In the entries that follow, how many lines hold the string "pixels"? Give only that number.

::::

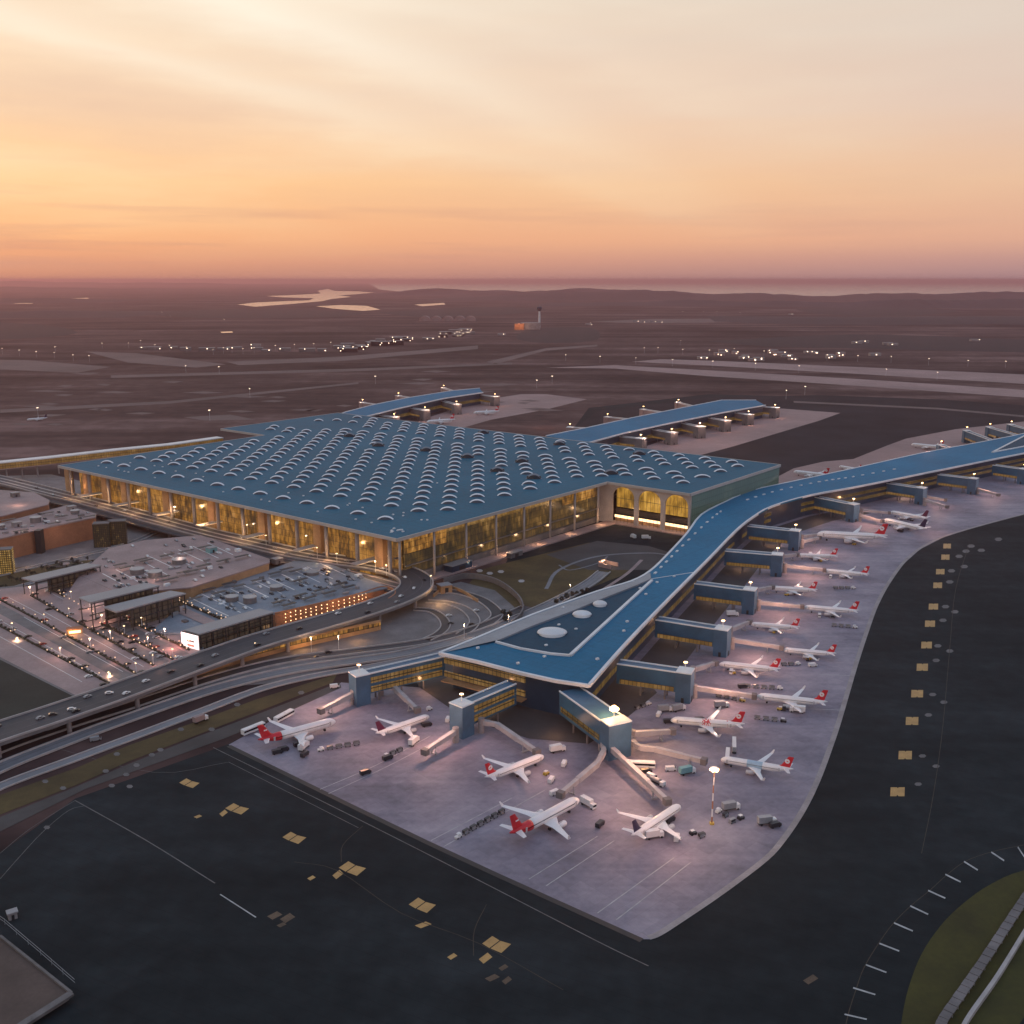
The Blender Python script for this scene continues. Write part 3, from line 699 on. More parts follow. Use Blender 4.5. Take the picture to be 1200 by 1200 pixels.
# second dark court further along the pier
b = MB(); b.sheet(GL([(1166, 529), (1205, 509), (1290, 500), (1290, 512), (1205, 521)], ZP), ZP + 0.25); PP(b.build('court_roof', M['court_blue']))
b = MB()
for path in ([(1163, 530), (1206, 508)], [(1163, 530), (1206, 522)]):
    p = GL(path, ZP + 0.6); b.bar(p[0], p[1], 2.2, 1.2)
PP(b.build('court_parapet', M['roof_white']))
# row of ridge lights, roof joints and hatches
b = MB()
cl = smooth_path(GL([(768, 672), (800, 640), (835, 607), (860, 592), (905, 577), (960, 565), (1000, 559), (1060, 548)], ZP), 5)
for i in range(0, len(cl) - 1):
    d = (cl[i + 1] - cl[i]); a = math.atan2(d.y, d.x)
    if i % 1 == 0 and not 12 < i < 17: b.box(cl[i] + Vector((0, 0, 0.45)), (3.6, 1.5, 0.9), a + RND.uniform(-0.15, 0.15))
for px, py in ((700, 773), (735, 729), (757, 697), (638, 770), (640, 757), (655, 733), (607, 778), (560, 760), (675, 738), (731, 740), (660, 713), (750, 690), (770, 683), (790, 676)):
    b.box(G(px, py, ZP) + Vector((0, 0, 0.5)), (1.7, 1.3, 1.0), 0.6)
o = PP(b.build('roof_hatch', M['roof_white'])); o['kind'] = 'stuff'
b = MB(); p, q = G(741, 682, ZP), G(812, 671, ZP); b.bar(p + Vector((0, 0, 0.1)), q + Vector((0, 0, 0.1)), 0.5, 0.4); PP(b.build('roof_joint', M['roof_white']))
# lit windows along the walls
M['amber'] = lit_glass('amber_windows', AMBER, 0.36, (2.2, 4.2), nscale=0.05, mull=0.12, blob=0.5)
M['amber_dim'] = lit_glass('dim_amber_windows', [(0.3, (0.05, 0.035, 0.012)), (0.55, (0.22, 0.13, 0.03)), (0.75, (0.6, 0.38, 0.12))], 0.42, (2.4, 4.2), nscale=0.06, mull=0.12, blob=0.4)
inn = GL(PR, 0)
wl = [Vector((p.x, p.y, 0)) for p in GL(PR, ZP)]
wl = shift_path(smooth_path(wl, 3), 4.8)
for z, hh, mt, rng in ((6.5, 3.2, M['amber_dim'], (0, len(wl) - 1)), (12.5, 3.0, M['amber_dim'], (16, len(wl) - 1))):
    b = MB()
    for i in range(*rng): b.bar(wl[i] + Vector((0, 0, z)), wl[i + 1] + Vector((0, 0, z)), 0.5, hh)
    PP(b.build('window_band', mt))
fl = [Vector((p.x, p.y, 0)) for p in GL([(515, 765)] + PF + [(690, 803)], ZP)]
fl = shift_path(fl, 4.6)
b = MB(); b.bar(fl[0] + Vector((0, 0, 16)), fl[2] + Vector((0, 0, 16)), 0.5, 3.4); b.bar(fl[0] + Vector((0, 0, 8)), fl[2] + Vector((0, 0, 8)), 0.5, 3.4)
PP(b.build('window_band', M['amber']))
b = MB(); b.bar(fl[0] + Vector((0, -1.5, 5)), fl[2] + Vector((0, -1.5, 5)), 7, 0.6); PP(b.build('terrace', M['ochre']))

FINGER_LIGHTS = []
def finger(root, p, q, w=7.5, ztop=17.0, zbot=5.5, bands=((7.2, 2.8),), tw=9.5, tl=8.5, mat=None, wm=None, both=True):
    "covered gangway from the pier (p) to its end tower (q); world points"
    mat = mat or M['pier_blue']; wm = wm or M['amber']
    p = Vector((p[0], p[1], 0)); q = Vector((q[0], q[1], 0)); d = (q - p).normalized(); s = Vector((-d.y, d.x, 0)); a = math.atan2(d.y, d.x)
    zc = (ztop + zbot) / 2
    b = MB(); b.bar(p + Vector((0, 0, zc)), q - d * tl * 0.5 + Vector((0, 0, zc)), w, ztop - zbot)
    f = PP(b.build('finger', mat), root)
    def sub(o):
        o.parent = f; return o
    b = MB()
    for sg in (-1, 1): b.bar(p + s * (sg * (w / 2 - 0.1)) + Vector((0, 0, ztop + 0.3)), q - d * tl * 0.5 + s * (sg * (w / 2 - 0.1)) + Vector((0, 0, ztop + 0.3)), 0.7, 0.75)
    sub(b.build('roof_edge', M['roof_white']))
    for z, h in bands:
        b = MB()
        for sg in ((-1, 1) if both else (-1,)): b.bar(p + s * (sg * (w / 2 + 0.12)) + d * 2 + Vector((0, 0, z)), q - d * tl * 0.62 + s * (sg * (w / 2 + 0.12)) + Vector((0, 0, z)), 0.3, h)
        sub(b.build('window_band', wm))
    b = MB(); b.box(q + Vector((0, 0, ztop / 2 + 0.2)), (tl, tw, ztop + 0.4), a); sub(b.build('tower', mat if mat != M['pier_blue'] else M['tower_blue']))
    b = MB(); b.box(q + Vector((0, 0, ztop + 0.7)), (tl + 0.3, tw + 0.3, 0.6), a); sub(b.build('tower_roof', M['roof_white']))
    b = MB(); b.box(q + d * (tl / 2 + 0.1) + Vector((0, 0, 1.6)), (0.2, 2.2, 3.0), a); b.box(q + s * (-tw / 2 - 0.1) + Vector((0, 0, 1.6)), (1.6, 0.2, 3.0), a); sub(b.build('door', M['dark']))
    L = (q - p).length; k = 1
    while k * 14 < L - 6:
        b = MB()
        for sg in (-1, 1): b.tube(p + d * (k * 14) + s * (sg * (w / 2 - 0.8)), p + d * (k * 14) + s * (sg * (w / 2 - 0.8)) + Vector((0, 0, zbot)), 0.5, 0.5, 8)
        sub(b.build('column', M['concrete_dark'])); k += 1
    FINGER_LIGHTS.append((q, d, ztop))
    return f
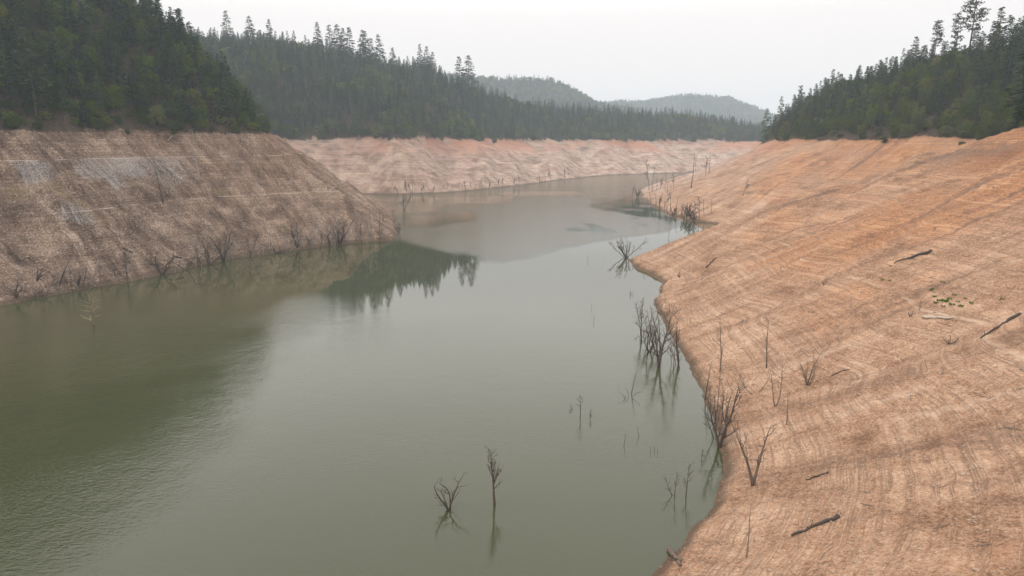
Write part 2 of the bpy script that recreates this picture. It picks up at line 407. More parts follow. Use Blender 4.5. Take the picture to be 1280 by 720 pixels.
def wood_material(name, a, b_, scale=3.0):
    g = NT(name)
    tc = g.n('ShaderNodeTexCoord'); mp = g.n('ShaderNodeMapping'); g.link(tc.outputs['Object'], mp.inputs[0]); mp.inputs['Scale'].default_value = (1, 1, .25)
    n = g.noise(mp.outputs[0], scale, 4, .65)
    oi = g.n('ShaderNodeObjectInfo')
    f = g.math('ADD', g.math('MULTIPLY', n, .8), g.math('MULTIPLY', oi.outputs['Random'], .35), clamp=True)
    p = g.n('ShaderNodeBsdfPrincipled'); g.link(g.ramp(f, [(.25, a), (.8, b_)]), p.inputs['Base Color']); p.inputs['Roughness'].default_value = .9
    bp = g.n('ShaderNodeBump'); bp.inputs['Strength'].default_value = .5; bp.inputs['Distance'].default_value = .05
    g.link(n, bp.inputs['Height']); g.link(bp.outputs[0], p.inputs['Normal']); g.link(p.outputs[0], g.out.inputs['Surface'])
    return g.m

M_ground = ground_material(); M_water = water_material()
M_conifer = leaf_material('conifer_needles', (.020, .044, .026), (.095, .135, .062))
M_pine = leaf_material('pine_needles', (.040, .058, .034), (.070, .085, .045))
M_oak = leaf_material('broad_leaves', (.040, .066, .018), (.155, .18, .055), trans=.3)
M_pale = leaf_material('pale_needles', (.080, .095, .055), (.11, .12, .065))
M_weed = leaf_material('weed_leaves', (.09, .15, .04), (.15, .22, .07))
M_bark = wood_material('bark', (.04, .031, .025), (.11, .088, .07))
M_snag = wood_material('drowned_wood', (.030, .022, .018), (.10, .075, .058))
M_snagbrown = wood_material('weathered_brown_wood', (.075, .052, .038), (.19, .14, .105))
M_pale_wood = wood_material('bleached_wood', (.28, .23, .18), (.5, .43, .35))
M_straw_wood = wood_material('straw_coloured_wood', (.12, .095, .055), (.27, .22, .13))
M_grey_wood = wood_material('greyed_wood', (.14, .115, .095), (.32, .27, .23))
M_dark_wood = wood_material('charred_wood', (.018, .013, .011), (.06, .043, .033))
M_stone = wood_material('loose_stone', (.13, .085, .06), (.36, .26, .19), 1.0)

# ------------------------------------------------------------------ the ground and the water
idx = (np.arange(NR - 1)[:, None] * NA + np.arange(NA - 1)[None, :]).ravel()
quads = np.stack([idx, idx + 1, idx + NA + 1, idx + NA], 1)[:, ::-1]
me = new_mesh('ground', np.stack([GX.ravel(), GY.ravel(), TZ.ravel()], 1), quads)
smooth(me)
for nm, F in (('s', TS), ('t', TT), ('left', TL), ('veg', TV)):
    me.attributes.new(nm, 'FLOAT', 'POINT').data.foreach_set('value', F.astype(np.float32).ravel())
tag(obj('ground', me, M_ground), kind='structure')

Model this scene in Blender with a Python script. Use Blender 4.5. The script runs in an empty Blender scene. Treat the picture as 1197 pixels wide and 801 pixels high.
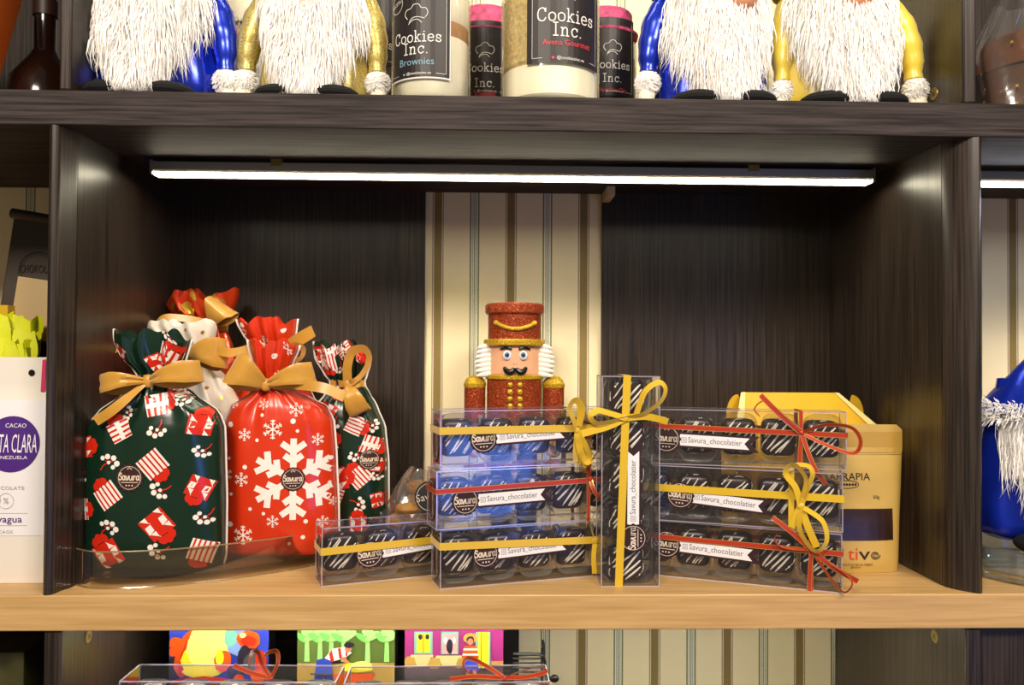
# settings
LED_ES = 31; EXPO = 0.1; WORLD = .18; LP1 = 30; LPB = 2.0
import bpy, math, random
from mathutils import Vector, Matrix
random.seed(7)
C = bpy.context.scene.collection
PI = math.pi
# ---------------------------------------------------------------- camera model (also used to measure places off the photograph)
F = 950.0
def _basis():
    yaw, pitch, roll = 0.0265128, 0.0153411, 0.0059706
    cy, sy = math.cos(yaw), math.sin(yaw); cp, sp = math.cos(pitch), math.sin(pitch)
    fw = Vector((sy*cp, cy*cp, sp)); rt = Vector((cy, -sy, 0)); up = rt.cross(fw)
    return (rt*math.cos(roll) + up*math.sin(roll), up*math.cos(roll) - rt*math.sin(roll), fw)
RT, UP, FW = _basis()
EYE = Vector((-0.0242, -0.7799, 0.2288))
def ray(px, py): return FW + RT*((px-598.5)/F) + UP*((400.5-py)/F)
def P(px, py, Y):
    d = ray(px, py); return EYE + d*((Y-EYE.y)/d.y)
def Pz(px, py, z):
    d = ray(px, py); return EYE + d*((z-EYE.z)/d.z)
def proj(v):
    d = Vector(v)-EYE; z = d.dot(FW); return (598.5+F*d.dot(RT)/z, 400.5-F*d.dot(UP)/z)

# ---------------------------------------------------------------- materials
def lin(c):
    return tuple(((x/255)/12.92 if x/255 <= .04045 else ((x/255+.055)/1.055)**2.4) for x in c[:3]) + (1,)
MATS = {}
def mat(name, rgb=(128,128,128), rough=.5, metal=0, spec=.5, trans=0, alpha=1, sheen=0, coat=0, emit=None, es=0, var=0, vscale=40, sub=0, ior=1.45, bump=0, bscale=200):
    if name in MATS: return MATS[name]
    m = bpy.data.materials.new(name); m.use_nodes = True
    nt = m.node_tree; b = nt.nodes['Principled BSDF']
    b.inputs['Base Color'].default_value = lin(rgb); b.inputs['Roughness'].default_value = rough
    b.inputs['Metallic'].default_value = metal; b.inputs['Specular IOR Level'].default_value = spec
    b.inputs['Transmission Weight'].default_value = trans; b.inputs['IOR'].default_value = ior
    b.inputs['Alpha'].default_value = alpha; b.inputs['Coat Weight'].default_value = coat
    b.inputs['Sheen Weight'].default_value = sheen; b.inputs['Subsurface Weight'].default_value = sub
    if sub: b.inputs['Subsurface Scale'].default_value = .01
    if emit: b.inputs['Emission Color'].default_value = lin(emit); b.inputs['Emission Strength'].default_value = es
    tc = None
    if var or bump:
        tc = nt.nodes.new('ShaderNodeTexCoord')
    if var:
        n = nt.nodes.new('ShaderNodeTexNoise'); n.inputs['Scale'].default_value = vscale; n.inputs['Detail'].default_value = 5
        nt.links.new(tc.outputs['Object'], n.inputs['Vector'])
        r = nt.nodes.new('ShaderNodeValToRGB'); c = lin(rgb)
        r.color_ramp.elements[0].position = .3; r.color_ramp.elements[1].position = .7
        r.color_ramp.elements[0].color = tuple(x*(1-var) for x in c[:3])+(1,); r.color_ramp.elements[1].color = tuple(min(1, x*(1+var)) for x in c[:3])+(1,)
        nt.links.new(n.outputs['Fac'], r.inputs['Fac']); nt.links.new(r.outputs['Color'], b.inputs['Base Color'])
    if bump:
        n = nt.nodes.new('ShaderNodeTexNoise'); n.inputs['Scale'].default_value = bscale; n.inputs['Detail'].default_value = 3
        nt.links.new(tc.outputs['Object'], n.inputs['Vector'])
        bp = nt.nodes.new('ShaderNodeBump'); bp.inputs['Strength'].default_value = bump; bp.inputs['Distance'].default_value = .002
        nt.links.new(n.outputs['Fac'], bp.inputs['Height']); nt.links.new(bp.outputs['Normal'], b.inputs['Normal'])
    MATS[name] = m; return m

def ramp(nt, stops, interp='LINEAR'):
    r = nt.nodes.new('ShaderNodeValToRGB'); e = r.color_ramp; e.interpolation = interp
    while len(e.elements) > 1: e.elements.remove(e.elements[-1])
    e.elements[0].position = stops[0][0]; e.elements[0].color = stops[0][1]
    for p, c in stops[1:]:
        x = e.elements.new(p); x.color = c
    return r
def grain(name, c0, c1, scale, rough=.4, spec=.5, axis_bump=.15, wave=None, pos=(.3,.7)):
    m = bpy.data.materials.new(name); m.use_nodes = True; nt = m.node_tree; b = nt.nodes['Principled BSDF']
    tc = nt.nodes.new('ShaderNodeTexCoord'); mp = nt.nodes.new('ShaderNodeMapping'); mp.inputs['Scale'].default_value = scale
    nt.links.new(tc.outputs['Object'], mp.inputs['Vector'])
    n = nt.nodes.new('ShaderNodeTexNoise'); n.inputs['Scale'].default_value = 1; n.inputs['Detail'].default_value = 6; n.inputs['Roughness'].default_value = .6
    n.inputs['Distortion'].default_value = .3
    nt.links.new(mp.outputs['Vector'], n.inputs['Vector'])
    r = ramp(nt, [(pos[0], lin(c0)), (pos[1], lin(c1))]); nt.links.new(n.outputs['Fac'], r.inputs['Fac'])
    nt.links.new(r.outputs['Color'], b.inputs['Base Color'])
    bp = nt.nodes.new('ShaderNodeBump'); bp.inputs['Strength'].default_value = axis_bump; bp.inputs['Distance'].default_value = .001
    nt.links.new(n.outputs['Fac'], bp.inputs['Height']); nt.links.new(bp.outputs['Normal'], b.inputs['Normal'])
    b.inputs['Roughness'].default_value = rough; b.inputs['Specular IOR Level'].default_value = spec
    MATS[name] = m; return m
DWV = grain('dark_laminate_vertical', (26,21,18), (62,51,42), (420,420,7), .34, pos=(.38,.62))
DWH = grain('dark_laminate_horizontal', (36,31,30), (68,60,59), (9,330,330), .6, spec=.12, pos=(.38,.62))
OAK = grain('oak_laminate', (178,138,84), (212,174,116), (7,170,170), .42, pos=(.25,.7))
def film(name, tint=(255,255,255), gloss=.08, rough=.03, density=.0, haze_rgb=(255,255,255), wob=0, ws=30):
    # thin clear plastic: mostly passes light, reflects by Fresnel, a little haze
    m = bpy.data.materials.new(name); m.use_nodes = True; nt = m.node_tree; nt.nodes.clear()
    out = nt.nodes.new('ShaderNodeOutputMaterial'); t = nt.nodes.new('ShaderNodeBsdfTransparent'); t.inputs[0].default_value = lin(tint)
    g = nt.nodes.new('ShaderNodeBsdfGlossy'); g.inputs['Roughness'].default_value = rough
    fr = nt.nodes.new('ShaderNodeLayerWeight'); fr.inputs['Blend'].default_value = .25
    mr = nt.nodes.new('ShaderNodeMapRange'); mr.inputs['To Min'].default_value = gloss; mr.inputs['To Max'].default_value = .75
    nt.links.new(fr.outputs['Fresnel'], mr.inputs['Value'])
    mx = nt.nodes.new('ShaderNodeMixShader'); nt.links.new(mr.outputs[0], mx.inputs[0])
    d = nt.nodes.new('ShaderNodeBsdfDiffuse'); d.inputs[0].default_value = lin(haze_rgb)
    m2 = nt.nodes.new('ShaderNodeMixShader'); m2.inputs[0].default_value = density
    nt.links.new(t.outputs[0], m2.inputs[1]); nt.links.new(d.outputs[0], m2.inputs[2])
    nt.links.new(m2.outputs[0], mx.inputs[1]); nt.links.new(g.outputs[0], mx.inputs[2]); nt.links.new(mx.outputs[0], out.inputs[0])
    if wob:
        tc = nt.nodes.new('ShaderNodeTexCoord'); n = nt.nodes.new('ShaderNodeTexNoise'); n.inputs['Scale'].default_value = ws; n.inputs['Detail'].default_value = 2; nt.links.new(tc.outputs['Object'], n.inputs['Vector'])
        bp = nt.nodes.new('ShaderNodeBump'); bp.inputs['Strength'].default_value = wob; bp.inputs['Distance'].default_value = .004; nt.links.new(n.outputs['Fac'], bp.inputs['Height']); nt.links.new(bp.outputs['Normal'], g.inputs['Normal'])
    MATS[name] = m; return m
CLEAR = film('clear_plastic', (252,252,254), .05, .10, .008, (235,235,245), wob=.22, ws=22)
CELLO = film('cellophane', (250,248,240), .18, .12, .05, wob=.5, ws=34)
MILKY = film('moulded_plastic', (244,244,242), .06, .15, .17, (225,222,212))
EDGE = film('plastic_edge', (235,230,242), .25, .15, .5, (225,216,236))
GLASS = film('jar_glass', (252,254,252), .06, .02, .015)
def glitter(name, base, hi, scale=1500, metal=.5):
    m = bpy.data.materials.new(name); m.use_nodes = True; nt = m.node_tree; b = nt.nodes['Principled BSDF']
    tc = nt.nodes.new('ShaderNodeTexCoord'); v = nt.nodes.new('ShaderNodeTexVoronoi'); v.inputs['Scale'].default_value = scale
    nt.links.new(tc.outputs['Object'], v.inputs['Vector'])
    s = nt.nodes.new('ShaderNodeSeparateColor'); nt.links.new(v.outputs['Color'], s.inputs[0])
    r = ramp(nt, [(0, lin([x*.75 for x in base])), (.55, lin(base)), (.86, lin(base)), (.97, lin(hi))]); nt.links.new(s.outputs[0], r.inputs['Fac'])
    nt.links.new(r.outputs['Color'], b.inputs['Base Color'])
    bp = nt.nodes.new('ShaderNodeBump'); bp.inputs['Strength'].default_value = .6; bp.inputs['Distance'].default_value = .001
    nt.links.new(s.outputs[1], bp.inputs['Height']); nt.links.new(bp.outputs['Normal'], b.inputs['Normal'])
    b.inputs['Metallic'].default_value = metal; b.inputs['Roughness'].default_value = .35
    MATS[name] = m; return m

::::

OUTPUT FOR THIS TASK:
3